▸ TASK TO CARRY OUT:
Only the lines from the one containing "wf, wt, wr, 1, e_m, None, WFL, 'frosted_wheat_box')" through the one containing "wff, wt, wr, 1, e_m, None, WFL, 'frosted_wheat_box')" are wanted. Give them again exactly, both ends included.

(Records from a collection)
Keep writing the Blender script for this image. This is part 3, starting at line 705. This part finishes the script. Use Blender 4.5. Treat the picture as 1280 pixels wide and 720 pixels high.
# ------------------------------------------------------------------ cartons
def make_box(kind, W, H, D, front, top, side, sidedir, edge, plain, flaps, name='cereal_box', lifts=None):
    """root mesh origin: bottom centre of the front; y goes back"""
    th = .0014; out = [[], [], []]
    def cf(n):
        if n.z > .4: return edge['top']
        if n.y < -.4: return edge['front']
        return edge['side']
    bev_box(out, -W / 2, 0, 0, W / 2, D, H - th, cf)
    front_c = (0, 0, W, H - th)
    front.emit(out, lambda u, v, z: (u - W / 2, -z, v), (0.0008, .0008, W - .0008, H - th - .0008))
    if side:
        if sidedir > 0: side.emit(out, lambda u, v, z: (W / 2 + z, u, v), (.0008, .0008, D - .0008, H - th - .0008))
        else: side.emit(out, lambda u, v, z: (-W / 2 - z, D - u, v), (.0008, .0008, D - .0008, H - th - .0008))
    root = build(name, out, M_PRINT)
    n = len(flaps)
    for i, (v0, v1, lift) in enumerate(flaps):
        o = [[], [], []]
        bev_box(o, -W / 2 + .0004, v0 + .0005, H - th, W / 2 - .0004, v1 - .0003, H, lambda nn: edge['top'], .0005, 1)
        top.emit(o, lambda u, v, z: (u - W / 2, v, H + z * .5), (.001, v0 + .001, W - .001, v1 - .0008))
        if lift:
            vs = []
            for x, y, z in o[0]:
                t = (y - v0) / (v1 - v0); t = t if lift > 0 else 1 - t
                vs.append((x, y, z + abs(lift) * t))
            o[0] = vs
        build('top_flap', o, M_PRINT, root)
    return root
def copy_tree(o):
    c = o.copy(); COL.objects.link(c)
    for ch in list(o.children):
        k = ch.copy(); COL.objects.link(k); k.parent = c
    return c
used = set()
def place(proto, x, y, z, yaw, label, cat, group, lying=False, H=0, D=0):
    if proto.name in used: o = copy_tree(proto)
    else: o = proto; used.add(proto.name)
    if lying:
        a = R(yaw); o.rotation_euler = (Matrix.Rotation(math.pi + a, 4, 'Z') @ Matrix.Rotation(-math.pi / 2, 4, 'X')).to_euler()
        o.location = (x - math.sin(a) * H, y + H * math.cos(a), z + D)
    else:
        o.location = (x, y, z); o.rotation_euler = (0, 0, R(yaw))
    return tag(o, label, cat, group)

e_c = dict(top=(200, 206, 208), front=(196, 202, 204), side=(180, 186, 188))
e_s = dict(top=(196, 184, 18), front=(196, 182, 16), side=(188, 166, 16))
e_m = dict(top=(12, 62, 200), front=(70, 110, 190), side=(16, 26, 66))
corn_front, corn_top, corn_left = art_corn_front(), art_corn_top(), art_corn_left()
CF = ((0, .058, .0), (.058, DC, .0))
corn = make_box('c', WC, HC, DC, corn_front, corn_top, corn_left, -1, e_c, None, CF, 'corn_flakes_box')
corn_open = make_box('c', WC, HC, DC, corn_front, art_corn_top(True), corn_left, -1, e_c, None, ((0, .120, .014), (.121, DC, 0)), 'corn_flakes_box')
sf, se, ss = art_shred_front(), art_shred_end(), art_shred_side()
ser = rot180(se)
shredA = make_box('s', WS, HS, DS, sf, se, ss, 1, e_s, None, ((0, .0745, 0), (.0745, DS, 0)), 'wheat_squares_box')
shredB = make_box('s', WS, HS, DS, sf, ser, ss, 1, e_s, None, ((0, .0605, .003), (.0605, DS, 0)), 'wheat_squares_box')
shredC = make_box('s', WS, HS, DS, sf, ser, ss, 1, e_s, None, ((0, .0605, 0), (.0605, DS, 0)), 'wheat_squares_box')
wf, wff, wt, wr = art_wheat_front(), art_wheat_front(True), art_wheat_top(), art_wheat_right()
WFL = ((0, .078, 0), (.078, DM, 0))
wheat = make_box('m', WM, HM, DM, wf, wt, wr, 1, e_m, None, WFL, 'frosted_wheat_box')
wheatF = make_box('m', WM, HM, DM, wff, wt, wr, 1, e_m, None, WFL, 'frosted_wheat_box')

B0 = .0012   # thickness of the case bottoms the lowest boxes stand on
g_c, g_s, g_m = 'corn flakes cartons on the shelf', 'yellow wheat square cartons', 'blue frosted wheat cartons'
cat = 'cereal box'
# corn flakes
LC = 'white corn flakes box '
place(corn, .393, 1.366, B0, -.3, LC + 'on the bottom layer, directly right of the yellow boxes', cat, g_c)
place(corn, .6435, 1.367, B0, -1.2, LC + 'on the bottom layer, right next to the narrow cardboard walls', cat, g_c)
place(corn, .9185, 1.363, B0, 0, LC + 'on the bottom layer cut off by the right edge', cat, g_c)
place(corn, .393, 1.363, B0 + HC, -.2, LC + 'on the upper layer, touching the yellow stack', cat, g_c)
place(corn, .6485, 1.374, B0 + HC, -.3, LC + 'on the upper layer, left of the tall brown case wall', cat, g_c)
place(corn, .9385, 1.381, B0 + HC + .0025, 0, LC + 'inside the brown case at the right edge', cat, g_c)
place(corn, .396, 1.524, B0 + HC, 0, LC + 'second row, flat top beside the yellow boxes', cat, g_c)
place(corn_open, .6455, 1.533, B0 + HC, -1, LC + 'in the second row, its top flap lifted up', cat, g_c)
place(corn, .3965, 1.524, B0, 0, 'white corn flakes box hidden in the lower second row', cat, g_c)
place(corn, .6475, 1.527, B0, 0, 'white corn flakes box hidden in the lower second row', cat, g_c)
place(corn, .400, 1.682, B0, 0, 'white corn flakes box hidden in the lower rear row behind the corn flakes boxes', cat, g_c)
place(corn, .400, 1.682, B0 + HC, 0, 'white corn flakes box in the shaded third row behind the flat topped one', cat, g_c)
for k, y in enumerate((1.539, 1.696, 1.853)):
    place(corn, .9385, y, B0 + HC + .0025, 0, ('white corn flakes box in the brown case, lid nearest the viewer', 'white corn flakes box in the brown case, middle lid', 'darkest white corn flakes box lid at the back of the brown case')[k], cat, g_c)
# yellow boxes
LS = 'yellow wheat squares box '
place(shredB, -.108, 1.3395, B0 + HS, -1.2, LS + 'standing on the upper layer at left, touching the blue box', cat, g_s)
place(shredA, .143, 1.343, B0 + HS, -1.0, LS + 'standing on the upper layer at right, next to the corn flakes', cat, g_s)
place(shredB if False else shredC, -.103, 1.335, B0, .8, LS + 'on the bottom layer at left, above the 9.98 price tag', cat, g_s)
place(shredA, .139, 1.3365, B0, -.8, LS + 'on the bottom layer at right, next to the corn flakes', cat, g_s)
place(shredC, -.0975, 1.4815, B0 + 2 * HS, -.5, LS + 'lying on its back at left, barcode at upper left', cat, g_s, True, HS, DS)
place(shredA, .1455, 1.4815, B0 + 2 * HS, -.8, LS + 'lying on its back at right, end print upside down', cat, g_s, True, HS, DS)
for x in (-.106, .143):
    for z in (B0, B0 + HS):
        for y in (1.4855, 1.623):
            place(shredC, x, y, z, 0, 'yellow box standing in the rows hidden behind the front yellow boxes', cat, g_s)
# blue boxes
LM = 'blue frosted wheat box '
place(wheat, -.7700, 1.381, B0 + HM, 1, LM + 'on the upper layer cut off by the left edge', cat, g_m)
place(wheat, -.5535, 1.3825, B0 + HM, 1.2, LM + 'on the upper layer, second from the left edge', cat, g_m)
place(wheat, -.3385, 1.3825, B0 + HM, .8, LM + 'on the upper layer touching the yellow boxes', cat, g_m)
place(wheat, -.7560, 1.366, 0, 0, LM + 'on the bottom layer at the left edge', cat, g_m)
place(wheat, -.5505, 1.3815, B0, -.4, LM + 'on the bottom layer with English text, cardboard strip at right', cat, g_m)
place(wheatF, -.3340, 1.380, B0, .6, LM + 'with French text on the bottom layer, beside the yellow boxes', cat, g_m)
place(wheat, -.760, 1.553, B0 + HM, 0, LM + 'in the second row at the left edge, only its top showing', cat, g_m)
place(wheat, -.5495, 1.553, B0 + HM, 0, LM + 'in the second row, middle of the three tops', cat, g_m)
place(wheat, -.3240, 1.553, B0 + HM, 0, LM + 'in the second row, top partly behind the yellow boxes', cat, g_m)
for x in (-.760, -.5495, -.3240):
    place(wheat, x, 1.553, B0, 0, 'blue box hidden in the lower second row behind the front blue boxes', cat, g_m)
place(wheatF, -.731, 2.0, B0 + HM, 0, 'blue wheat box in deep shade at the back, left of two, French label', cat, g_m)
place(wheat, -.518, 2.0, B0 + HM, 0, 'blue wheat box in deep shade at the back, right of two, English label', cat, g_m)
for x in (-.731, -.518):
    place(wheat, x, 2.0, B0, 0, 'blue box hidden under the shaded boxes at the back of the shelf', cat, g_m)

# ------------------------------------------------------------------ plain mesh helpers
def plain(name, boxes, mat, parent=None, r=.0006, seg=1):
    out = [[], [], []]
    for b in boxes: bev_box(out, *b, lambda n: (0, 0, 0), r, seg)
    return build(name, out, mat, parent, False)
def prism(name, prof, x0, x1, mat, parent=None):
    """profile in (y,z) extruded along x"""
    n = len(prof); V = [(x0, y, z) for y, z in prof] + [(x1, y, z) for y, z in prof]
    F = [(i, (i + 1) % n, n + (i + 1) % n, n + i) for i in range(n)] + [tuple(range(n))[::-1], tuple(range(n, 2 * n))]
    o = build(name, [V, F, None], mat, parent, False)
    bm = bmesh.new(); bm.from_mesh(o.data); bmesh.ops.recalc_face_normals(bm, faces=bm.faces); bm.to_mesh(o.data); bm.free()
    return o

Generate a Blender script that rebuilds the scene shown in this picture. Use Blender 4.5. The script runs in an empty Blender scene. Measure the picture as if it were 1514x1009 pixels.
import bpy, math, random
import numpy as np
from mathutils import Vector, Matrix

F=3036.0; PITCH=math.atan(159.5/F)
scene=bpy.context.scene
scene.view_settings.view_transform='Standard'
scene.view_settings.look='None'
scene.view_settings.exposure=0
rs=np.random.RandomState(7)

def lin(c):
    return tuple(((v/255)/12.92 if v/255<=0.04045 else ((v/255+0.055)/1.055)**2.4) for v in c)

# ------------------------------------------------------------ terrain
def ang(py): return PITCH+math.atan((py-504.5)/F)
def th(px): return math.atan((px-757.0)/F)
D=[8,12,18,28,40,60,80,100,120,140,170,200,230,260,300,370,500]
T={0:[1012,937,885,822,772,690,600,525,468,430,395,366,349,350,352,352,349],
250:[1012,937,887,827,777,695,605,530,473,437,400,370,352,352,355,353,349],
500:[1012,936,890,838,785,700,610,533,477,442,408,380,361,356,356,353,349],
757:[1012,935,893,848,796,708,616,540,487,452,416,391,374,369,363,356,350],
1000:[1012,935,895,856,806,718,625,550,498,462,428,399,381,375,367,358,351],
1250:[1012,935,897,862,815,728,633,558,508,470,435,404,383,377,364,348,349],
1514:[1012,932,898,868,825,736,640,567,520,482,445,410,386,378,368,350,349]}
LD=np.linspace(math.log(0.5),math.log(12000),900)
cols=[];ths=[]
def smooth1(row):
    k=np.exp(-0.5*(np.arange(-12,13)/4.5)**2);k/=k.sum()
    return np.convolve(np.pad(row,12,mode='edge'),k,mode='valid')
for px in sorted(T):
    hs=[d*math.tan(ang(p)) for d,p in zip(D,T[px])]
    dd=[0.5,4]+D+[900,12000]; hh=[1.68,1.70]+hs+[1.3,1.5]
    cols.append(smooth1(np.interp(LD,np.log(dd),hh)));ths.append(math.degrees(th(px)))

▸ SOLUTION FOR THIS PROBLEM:
wheat = make_box('m', WM, HM, DM, wf, wt, wr, 1, e_m, None, WFL, 'frosted_wheat_box')
wheatF = make_box('m', WM, HM, DM, wff, wt, wr, 1, e_m, None, WFL, 'frosted_wheat_box')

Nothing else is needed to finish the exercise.